Ce n’est plus de terrorisme dont il est question dans ce nouveau roman, mais d’une autre violence, celle faite à l’enfance par la guerre.
Dans Le Magasin jaune*, nous suivons, de 1929 à 1942, la vie des habitants de la rue Germain-Pilon, et surtout la famille de Quinze, petite fille belle comme une photo de Doisneau, nous entendons les éclats de rire et les éclats tout courts au Coup du rouquin – le bar où échouent rêves et colères –, nous voyons les enfants qui grandissent, les couples qui dansent, jusqu’à l’ombre, sombre, moite, qui recouvre peu à peu les corps et les paupières, l’ombre de la guerre qui ne vient pas, une année entière, à demi enterré, à guetter l’arrivée des méchants, et puis ça y est. Le chaos. Le feu. Les T 38. Les Mark II. Les Panzer Mark IV. Les corps mutilés.

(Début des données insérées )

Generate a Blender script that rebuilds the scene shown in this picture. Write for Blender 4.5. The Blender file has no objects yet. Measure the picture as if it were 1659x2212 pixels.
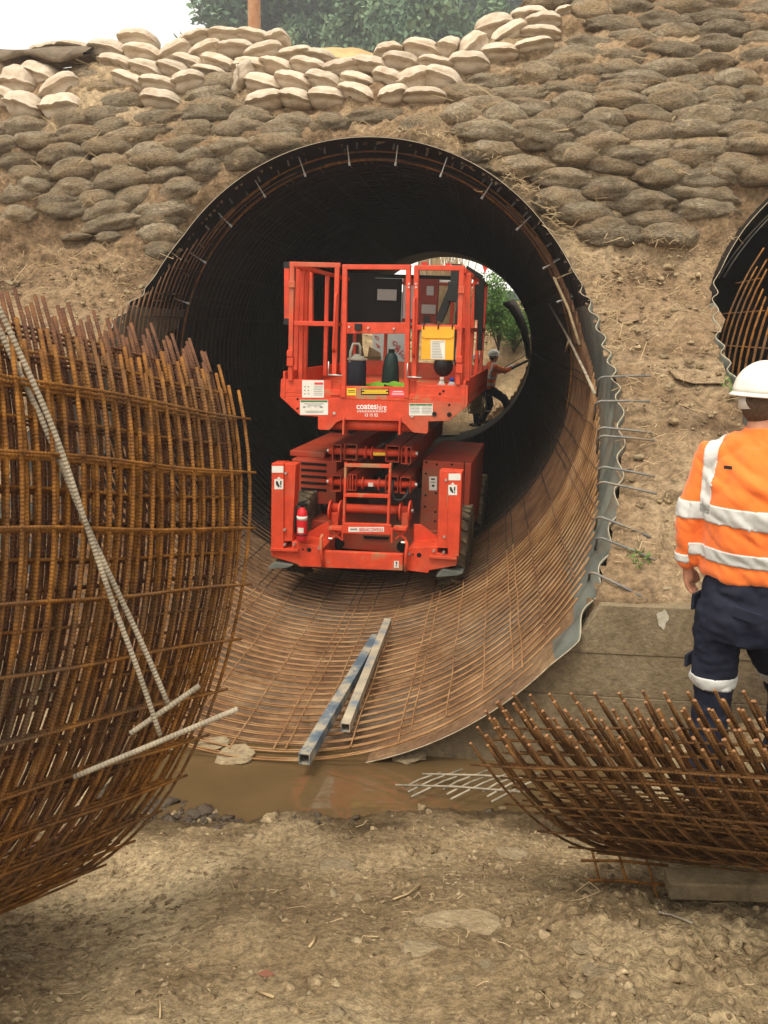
import bpy, math, random
import numpy as np
from mathutils import Vector, Matrix
random.seed(7); RS=np.random.RandomState(11)
SC=bpy.context.scene; COL=SC.collection
# ------------------------------------------------------------------ camera, sky, sun, exposure
TILT=0.21494; FPX=1789.1; IW,IH=1659.0,2211.5; CAMZ=2.6683
cd=bpy.data.cameras.new('camera'); cam=bpy.data.objects.new('camera',cd); COL.objects.link(cam)
cam.location=(0,0,CAMZ); cam.rotation_euler=(math.pi/2-TILT,0,0)
cd.sensor_fit='VERTICAL'; cd.sensor_height=24.0; cd.lens=24.0*FPX/IH; cd.clip_start=.05; cd.clip_end=2000
SC.camera=cam
SUN_EL,SUN_AZ=math.radians(64),math.radians(205)     # azimuth clockwise from +Y
wd=bpy.data.worlds.new('World'); SC.world=wd; wd.use_nodes=True
nt=wd.node_tree; bg=nt.nodes['Background']
sky=nt.nodes.new('ShaderNodeTexSky'); sky.sky_type='NISHITA'; sky.sun_disc=False
sky.sun_elevation=SUN_EL; sky.sun_rotation=SUN_AZ; sky.dust_density=1.5; sky.air_density=1; sky.ozone_density=1
hs=nt.nodes.new('ShaderNodeHueSaturation'); hs.inputs['Saturation'].default_value=.18
wm=nt.nodes.new('ShaderNodeMixRGB'); wm.blend_type='MULTIPLY'; wm.inputs[0].default_value=1; wm.inputs[2].default_value=(1.0,.94,.82,1)
nt.links.new(sky.outputs[0],hs.inputs['Color']); nt.links.new(hs.outputs[0],wm.inputs[1]); nt.links.new(wm.outputs[0],bg.inputs[0])
bg.inputs[1].default_value=.15
sd_=bpy.data.lights.new('sun','SUN'); sun=bpy.data.objects.new('sun',sd_); COL.objects.link(sun)
sd_.energy=.9; sd_.angle=math.radians(16); sd_.color=(1,.93,.82)
sdir=Vector((math.sin(SUN_AZ)*math.cos(SUN_EL),math.cos(SUN_AZ)*math.cos(SUN_EL),math.sin(SUN_EL)))
sun.rotation_euler=sdir.to_track_quat('Z','Y').to_euler()
SC.view_settings.view_transform='Standard'; SC.view_settings.look='None'; SC.view_settings.exposure=1.42; SC.view_settings.gamma=1
SC.cycles.max_bounces=8; SC.cycles.diffuse_bounces=4; SC.cycles.glossy_bounces=3; SC.cycles.transmission_bounces=4
# ------------------------------------------------------------------ numeric helpers
CT,ST=math.cos(TILT),math.sin(TILT)
def ray(u,v):
    x=(u-IW/2)/FPX; up=-(v-IH/2)/FPX
    return np.array([x,CT+up*ST,-ST+up*CT])
CAM=np.array([0,0,CAMZ])
def project(P):
    P=np.atleast_2d(np.asarray(P,float))-CAM
    dep=P[:,1]*CT-P[:,2]*ST; up=P[:,1]*ST+P[:,2]*CT
    return np.stack([IW/2+FPX*P[:,0]/dep,IH/2-FPX*up/dep],1)
def at_y(u,v,y): d=ray(u,v); return CAM+d*(y/d[1])
def at_z(u,v,z): d=ray(u,v); return CAM+d*((z-CAMZ)/d[2])
# the culvert frame: axial s, lateral X (from the axis), height z
PHI=.13114; OFF=-1.33243; RC=2.25
AX=np.array([math.sin(PHI),math.cos(PHI),0]); SD=np.array([math.cos(PHI),-math.sin(PHI),0]); ZU=np.array([0,0,1.])
def pf(s,X,z):
    s=np.asarray(s,float);X=np.asarray(X,float);z=np.asarray(z,float)
    return s[...,None]*AX+(X[...,None]+OFF)*SD+z[...,None]*ZU
def to_pf(P): P=np.asarray(P,float); return P@AX,P@SD-OFF,P[...,2]
MZ=np.array([-.5,.95,1.2,2.2,2.6,3.1,3.6,4.6]); MS=np.array([4.6,4.64,4.95,6.4,7.3,8.15,8.4,8.54])
def mouth_s(z): return np.interp(z,MZ,MS)
EZ=np.array([-1,1.1,1.2,2.2,2.6,3.1,3.6,4.55,5.1,6.0,7.0,9.0]); ES=np.array([4.9,4.9,4.99,6.45,7.36,8.24,8.46,8.66,9.15,10.1,11.1,13.2])
def emb_s(z): return np.interp(z,EZ,ES)
def emb_hit(u,v):
    d=ray(u,v); lo,hi=2.0,16.0
    f=lambda k:(k*d)@AX-emb_s(CAMZ+k*d[2])
    ks=np.linspace(lo,hi,200); fv=np.array([f(k) for k in ks]); i=np.argmax(fv>0)
    a,b=ks[max(i-1,0)],ks[i]
    for _ in range(30):
        m=(a+b)/2
        if f(m)>0:b=m
        else:a=m
    return CAM+a*d
def cyl_hit(u,v,R=2.15,Xc=0):
    d=ray(u,v); X=d@SD; Z=d[2]; a=OFF+Xc; c=RC-CAMZ
    A=X*X+Z*Z;B=-2*(X*a+Z*c);C=a*a+c*c-R*R; D=max(B*B-4*A*C,0)
    return CAM+d*((-B+math.sqrt(D))/(2*A))
def _h(i,j,k,s):
    n=(i*374761393+j*668265263+k*2147483647+s*974711)&0xffffffff
    n=((n^(n>>13))*1274126177)&0xffffffff; n=n^(n>>16)
    return (n&0xffff)/65535.0
def vnoise(P,s=0):
    P=np.asarray(P,float); F=np.floor(P).astype(np.int64); f=P-F; f=f*f*(3-2*f)
    r=0
    for a in(0,1):
        for b in(0,1):
            for c in(0,1):
                w=(f[:,0] if a else 1-f[:,0])*(f[:,1] if b else 1-f[:,1])*(f[:,2] if c else 1-f[:,2])
                r=r+w*_h(F[:,0]+a,F[:,1]+b,F[:,2]+c,s)
    return r*2-1
def fbm(P,o=4,s=0,g=.5):
    P=np.asarray(P,float); r=0;a=1
    for i in range(o): r=r+a*vnoise(P*2**i+17.3*i,s+i); a*=g
    return r
def sstep(a,b,x): t=np.clip((x-a)/(b-a),0,1); return t*t*(3-2*t)
# ------------------------------------------------------------------ mesh builder
class MB:
    def __init__(s): s.v=[];s.f=[];s.n=0;s.len=[];s.mi=[];s.cm=0
    def add(s,V,F,L=None):
        V=np.asarray(V,float); s.v.append(V); o=s.n
        for q in F: s.f.append(tuple(int(i)+o for i in q)); s.mi.append(s.cm)
        s.len.append(np.zeros(len(V)) if L is None else np.asarray(L,float)); s.n+=len(V); return s
    def box(s,c,size,M=None,bev=0):
        x,y,z=[q/2 for q in size]
        if bev:
            b=min(bev,x*.9,y*.9,z*.9); V=[];
            pts=[]
            for sx in(-1,1):
                for sy in(-1,1):
                    for sz in(-1,1):
                        pts+= [(sx*(x-b),sy*(y-b),sz*z),(sx*(x-b),sy*y,sz*(z-b)),(sx*x,sy*(y-b),sz*(z-b))]
            bm_=hull(pts); V,F=bm_
        else:
            V=[(sx*x,sy*y,sz*z) for sx in(-1,1) for sy in(-1,1) for sz in(-1,1)]
            F=[(0,1,3,2),(4,6,7,5),(0,4,5,1),(2,3,7,6),(0,2,6,4),(1,5,7,3)]
        V=np.array(V)
        if M is not None: V=V@np.array(M).T
        return s.add(V+np.array(c),F)
    def bar(s,p,q,w,d,up=(0,0,1),bev=0):
        p=np.array(p,float);q=np.array(q,float); X=q-p; L=np.linalg.norm(X); X/=L
        up=np.array(up,float); 
        if abs(X@up)>.98: up=np.array([1.,0,0])
        Y=np.cross(up,X); Y/=np.linalg.norm(Y); Z=np.cross(X,Y)
        return s.box((p+q)/2,(L,d,w),np.stack([X,Y,Z],1),bev)
    def tube(s,pts,r,n=6,cap=True,closed=False):
        P=np.array(pts,float); m=len(P); r=np.broadcast_to(np.asarray(r,float),(m,))
        T=np.gradient(P,axis=0) if m>2 else np.repeat((P[1:]-P[:1]),2,0)
        if closed: T=np.roll(P,-1,0)-np.roll(P,1,0)
        T/=np.linalg.norm(T,axis=1)[:,None]+1e-12
        u=np.array([0,0,1.]) if abs(T[0,2])<.9 else np.array([1.,0,0])
        N=np.zeros((m,3)); x=np.cross(T[0],u);x/=np.linalg.norm(x)
        for i in range(m):
            x=x-(x@T[i])*T[i]; x/=np.linalg.norm(x); N[i]=x
        B=np.cross(T,N); a=np.arange(n)*2*math.pi/n
        V=(P[:,None]+r[:,None,None]*(np.cos(a)[None,:,None]*N[:,None]+np.sin(a)[None,:,None]*B[:,None])).reshape(-1,3)
        F=[]
        for i in range(m if closed else m-1):
            j=(i+1)%m
            for k in range(n):
                l=(k+1)%n; F.append((i*n+k,i*n+l,j*n+l,j*n+k))
        if cap and not closed: F.append(tuple(range(n-1,-1,-1))); F.append(tuple((m-1)*n+k for k in range(n)))
        L=np.concatenate([[0],np.cumsum(np.linalg.norm(np.diff(P,axis=0),axis=1))])
        return s.add(V,F,np.repeat(L,n))
    def prism(s,poly,h,O=(0,0,0),X=(1,0,0),Y=(0,0,1),N=(0,-1,0)):
        # polygon in X,Y plane at O; extruded by h along N (front face at +N*0)
        O,X,Y,N=[np.array(a,float) for a in(O,X,Y,N)]
        P=np.array(poly,float); k=len(P)
        A=O+P[:,:1]*X+P[:,1:]*Y; Bk=A-N*h
        F=[tuple(range(k)),tuple(range(2*k-1,k-1,-1))]
        F+=[(i,k+i,k+(i+1)%k,(i+1)%k) for i in range(k)]
        return s.add(np.concatenate([A,Bk]),F)
    def lathe(s,prof,n=20,O=(0,0,0),M=None):
        V=[];F=[]
        for (r,z) in prof:
            for k in range(n):
                a=2*math.pi*k/n; V.append((r*math.cos(a),r*math.sin(a),z))
        m=len(prof)
        for i in range(m-1):
            for k in range(n): F.append((i*n+k,i*n+(k+1)%n,(i+1)*n+(k+1)%n,(i+1)*n+k))
        F.append(tuple(range(n-1,-1,-1))); F.append(tuple((m-1)*n+k for k in range(n)))
        V=np.array(V)
        if M is not None: V=V@np.array(M).T
        return s.add(V+np.array(O),F)
    def ell(s,c,r,n=14,M=None):
        m=max(6,n//2)+1
        V=[];F=[]
        for i in range(m+1):
            t=math.pi*i/m
            for k in range(n):
                a=2*math.pi*k/n; V.append((math.sin(t)*math.cos(a)*r[0],math.sin(t)*math.sin(a)*r[1],math.cos(t)*r[2]))
        for i in range(m):
            for k in range(n): F.append((i*n+k,(i+1)*n+k,(i+1)*n+(k+1)%n,i*n+(k+1)%n))
        V=np.array(V)
        if M is not None: V=V@np.array(M).T
        return s.add(V+np.array(c),F)
    def mesh(s,name,smooth=False):
        me=bpy.data.meshes.new(name)
        V=np.concatenate(s.v) if s.v else np.zeros((0,3))
        me.from_pydata(V.tolist(),[],s.f); me.update()
        L=np.concatenate(s.len)
        if L.any():
            at=me.attributes.new('len','FLOAT','POINT'); at.data.foreach_set('value',L.astype(np.float32))
        if smooth: me.polygons.foreach_set('use_smooth',[True]*len(me.polygons))
        if any(s.mi): me.polygons.foreach_set('material_index',s.mi)
        return me
    def build(s,name,m,parent=None,smooth=False,bevel=0,world=False):
        me=s.mesh(name,smooth)
        for q in (m if isinstance(m,(list,tuple)) else [m]): me.materials.append(q)
        o=bpy.data.objects.new(name,me); COL.objects.link(o)
        if parent is not None:
            o.parent=parent
            if world: o.matrix_parent_inverse=parent_world(parent).inverted()
        if bevel:
            b=o.modifiers.new('bevel','BEVEL'); b.width=bevel; b.segments=2; b.limit_method='ANGLE'
        return o
import bmesh
def hull(pts):
    bm=bmesh.new()
    for p in pts: bm.verts.new(p)
    bmesh.ops.convex_hull(bm,input=bm.verts); bmesh.ops.recalc_face_normals(bm,faces=bm.faces)
    bm.verts.ensure_lookup_table(); bm.verts.index_update()
    V=[tuple(v.co) for v in bm.verts]; F=[tuple(v.index for v in f.verts) for f in bm.faces]; bm.free(); return V,F
def parent_world(o):
    M=Matrix.LocRotScale(o.location,o.rotation_euler if o.rotation_mode!='QUATERNION' else o.rotation_quaternion,o.scale)
    return (parent_world(o.parent)@o.matrix_parent_inverse@M) if o.parent else M
def tag(o,label=None,cat=None,group=None,kind=None):
    if label:o['label']=label
    if cat:o['category']=cat
    if group:o['group']=group
    if kind:o['kind']=kind
    return o
def thing(name,label,cat,loc=(0,0,0),rot=(0,0,0),group=None):
    o=bpy.data.objects.new(name,None); COL.objects.link(o); o.empty_display_size=.1
    o.location=loc; o.rotation_euler=rot; return tag(o,label,cat,group)
ORD=['zeroth','first','second','third','fourth','fifth','sixth','seventh','eighth','ninth','tenth','eleventh','twelfth','thirteenth','fourteenth','fifteenth','sixteenth','seventeenth','eighteenth','nineteenth','twentieth','twenty-first','twenty-second','twenty-third','twenty-fourth','twenty-fifth','twenty-sixth','twenty-seventh']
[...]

Arrachés. Envolés. Les hommes effondrés. Et les rares, qui rentrent. En morceaux. La vie qui change à jamais. Les jouets qui ne rient plus. L’occupation. Et cette enfance, toujours, qui ne grandit plus droit. Qui a les bras trop petits pour changer le monde. Et qui, surtout, ne veut pas devenir ces adultes-là.

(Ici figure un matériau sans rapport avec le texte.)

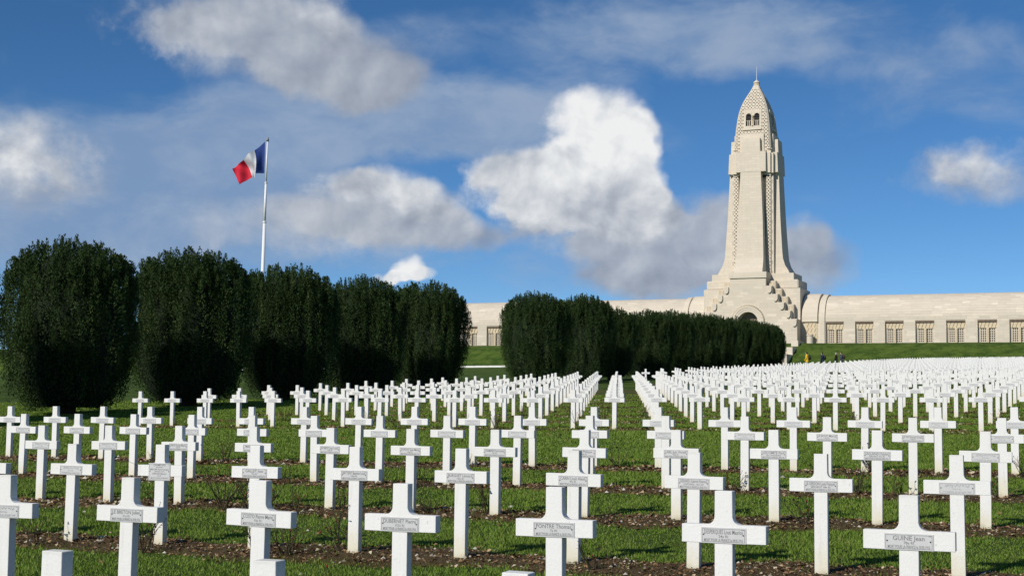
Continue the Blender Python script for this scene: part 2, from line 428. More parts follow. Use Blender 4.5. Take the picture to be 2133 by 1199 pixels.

Marc nous offre un joli livre sur ce moment de bascule, quand l’innocence se perd dans la tragédie, ce temps de tous les possibles aussi, quand les bombes et la cruauté des hommes ne parviennent pas tout à fait à détruire notre âme d’enfant.
*Le Magasin jaune, de Marc Trévidic. Éditions Lattès. En librairie depuis le 7 mars 2018.
À noter que, dans ce torrent d’émotions, Marc parvient à conserver son formidable sens de l’humour ; ainsi, page 30 : « Finalement, on s’accorda sur une robe en crêpe de soie et de laine. Gustave souligna qu’il y avait indiscutablement un côté finistérien dans le crêpe ».